Better known for their live jams than their albums, very few bands are even close to the Grateful Dead when it comes to the concert experience. Nigel Williamson pays tribute to the ultimate live rock and roll act
The notion that the Grateful Dead were a stoned cosmic jam band whose music was best heard in an altered state gave birth to one of the better gags in the rock and roll joke book. It goes: “What did the Grateful Dead fan say when his drugs ran out? Man, this band really sucks.” Amusing as the joke may be, it is also a travesty for in many ways the Grateful Dead were the ultimate American band whose music covered every genre, facet and style.

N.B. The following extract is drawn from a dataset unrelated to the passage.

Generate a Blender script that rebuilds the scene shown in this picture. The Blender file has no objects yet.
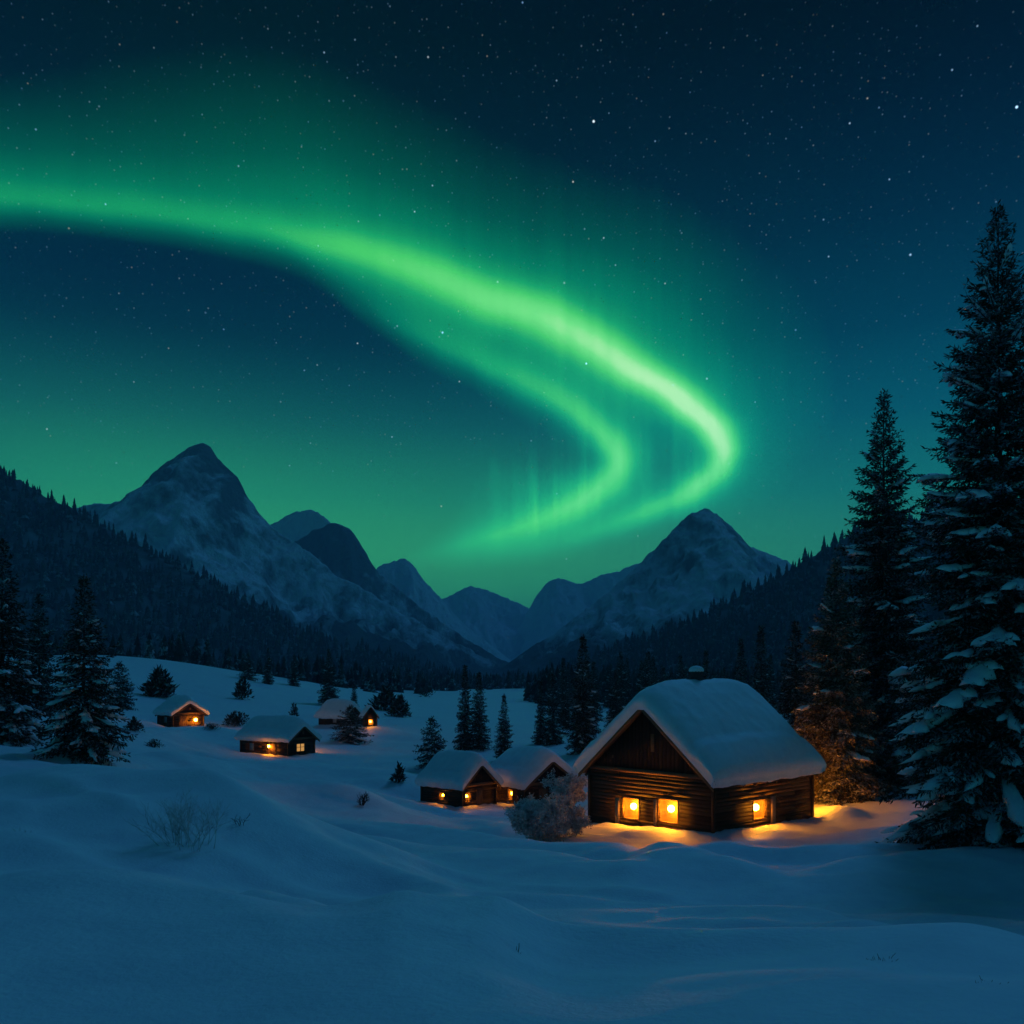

They could play long, improvised alchemical wig-outs that took off for the furthest reaches of the cosmos. But they could also play tight, three-minute songs rooted in the vernacular traditions of folk and country music, like The Band. They could rock as hard as the Allman Brothers, but they could also roll with the loose-limbed groove of a band like Little Feat. And they could sing breath-taking harmonies like a rough-hewn version of the Eagles.
Espousing a freewheeling frontier philosophy based on communality, hippie hedonism, rebellion against bourgeois authority and mind-expanding psychedelic drugs, the Dead transcended rock stardom to become an institution, acquiring a vast following of like-minded fans known as ‘Deadheads’, who shared the band’s countercultural ideals as well as a love of their music. As Martin Scorsese put it, the Grateful Dead were not just a band. Rather they were “their own planet, populated by millions of devoted fans”.
Although they instinctively disliked like the discipline of the recording studio, they nevertheless produced a series of studio albums that were gem-like exercises in songcraft and virtuosic musicianship. But it was live on stage, following the music wherever it took them, that the Dead were in their true element.